- What is being asked -
Lines holding the string "pixels" are the ones to copy from this listing.

☆ ☆ ☆ ☆

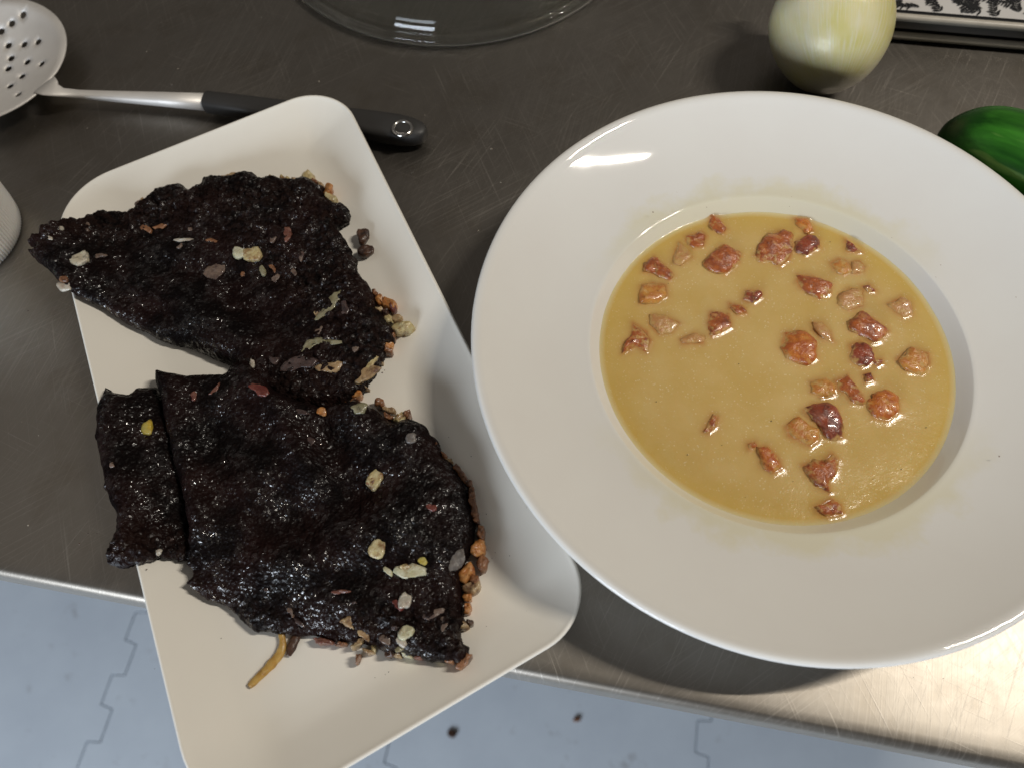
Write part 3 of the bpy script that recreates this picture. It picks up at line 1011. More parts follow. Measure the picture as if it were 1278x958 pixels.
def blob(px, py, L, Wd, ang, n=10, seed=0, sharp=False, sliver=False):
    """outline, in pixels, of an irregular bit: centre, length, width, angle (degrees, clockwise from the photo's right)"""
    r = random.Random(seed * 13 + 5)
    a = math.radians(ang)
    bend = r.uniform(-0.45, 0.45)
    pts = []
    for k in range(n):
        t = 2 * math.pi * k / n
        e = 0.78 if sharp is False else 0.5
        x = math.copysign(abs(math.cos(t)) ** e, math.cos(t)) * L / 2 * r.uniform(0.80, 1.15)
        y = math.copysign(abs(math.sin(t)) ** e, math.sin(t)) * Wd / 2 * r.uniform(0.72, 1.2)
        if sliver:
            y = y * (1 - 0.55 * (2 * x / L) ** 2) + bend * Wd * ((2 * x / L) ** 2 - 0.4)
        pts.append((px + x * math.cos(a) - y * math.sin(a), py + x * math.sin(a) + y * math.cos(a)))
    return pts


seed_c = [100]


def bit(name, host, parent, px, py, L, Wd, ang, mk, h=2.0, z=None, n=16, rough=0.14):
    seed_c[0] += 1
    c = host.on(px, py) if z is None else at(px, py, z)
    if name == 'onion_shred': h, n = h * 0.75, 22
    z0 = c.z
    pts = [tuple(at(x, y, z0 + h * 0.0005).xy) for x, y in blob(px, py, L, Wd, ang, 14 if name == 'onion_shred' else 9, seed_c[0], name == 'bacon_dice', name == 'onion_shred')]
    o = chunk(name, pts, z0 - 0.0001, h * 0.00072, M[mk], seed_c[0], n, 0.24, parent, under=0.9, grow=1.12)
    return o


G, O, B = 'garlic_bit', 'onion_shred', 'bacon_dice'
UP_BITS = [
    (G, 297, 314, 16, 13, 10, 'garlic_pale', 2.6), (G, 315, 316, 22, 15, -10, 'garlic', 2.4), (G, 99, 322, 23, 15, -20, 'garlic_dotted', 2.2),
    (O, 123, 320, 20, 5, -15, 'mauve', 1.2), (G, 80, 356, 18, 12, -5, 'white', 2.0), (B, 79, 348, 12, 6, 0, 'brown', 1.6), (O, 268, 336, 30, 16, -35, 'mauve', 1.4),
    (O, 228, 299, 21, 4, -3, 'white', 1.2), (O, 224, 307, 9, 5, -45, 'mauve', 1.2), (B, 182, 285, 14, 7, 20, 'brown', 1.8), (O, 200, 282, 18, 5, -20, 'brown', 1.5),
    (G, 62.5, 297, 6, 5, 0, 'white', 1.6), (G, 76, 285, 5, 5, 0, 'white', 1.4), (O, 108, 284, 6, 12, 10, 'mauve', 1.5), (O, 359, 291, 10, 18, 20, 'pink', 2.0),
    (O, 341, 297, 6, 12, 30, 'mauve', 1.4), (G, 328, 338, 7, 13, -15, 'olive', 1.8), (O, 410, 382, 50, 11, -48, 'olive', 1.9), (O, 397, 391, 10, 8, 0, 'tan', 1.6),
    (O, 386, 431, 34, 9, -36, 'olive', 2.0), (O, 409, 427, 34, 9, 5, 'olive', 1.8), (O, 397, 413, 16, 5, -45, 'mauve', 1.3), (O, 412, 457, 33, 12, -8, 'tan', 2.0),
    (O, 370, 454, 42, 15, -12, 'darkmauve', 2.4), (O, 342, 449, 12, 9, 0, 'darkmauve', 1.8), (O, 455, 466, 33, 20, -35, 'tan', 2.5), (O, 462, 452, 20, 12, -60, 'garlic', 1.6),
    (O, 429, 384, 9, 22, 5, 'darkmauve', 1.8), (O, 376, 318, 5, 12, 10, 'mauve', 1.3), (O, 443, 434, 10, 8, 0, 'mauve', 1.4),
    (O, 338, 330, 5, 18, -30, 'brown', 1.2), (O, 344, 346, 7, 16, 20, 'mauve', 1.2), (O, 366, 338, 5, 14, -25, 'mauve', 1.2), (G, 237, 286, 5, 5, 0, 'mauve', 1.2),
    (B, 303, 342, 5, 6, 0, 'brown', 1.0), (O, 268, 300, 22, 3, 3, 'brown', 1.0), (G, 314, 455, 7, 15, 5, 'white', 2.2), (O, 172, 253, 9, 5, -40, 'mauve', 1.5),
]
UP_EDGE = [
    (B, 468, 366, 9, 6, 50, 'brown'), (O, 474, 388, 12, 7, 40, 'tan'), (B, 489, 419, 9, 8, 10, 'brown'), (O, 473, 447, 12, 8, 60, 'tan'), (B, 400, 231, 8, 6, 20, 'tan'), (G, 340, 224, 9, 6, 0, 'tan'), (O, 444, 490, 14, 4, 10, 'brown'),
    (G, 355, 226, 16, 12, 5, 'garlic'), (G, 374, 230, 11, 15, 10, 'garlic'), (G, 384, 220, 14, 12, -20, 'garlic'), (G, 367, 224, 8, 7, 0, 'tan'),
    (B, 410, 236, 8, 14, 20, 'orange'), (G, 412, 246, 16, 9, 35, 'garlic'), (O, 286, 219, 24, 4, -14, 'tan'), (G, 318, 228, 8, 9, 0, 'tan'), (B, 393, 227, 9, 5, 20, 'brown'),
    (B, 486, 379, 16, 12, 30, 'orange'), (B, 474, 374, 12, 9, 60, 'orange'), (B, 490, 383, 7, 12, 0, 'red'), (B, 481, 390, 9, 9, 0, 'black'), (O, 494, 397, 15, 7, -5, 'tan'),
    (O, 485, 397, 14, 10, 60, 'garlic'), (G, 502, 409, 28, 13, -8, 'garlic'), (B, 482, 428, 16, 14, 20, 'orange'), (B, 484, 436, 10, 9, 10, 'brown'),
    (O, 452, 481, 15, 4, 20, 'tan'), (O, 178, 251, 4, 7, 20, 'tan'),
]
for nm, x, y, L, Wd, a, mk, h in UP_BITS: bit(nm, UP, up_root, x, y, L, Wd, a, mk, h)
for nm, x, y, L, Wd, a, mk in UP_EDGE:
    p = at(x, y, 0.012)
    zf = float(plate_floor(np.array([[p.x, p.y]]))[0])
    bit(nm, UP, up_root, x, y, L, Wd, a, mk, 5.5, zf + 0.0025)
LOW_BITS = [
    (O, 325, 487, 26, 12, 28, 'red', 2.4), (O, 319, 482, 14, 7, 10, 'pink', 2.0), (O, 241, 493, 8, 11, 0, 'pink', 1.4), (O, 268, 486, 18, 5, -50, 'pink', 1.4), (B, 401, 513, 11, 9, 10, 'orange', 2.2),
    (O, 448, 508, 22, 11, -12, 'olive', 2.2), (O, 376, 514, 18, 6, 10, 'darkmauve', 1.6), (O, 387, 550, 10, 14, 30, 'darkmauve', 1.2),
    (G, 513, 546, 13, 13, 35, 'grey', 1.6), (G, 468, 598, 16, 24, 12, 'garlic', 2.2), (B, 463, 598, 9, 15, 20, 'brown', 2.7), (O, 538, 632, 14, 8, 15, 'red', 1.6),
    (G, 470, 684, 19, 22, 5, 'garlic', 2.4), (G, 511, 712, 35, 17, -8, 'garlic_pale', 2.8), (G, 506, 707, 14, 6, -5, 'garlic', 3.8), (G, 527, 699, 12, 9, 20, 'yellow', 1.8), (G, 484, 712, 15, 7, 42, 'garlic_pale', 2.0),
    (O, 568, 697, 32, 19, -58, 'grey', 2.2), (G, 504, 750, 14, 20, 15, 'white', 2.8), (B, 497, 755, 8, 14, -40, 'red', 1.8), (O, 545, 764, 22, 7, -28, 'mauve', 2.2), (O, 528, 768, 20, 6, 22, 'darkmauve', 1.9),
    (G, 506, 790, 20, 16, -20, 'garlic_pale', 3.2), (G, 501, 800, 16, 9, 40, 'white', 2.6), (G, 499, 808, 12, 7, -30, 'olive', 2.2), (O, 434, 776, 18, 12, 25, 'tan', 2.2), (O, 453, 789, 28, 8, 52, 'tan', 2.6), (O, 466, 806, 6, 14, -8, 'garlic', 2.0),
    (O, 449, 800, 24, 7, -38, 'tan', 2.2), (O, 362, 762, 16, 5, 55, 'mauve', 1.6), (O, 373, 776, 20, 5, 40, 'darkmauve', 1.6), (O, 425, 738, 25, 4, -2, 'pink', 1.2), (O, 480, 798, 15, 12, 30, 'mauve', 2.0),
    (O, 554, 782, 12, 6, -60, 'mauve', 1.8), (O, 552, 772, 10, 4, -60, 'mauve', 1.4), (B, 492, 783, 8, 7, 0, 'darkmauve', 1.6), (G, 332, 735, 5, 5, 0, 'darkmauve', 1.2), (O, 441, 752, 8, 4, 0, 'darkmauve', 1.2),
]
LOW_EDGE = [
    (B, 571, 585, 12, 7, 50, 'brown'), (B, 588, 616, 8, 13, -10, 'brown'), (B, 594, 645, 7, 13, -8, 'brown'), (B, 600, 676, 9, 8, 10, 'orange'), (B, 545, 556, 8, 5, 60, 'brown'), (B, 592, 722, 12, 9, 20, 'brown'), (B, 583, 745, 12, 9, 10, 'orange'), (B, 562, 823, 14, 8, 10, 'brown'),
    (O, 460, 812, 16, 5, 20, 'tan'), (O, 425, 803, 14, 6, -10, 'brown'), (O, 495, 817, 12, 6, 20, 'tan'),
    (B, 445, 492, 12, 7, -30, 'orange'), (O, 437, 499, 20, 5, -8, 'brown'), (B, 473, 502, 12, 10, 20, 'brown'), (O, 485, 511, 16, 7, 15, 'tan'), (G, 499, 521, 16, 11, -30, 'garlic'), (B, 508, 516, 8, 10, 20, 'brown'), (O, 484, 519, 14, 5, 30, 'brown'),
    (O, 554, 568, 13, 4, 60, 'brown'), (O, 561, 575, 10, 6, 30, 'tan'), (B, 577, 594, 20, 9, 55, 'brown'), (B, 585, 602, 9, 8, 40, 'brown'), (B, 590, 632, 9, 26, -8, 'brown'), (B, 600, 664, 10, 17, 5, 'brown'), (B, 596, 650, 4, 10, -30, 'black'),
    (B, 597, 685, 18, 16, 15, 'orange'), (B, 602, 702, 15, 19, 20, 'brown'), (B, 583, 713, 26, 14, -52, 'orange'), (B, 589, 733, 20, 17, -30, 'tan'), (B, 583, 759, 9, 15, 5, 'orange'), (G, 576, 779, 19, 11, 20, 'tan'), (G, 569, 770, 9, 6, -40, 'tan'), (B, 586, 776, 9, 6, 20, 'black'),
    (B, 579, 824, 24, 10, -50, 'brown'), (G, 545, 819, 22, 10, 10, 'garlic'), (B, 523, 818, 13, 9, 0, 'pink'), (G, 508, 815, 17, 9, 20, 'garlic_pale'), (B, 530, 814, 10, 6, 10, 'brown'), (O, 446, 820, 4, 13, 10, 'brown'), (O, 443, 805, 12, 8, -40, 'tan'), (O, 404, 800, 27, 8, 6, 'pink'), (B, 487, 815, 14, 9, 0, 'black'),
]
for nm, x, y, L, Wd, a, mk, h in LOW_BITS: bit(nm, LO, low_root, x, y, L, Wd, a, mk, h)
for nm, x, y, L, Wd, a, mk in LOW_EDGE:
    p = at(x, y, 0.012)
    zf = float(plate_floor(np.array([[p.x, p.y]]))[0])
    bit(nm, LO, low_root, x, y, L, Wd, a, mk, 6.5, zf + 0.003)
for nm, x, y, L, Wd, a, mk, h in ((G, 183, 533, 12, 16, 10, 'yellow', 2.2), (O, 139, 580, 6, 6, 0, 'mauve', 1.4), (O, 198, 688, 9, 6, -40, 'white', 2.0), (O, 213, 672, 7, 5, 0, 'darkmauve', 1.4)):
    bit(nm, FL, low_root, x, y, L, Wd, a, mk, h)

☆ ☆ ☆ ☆

- Correct answer -
Write part 3 of the bpy script that recreates this picture. It picks up at line 1011. More parts follow. Measure the picture as if it were 1278x958 pixels.
    """outline, in pixels, of an irregular bit: centre, length, width, angle (degrees, clockwise from the photo's right)"""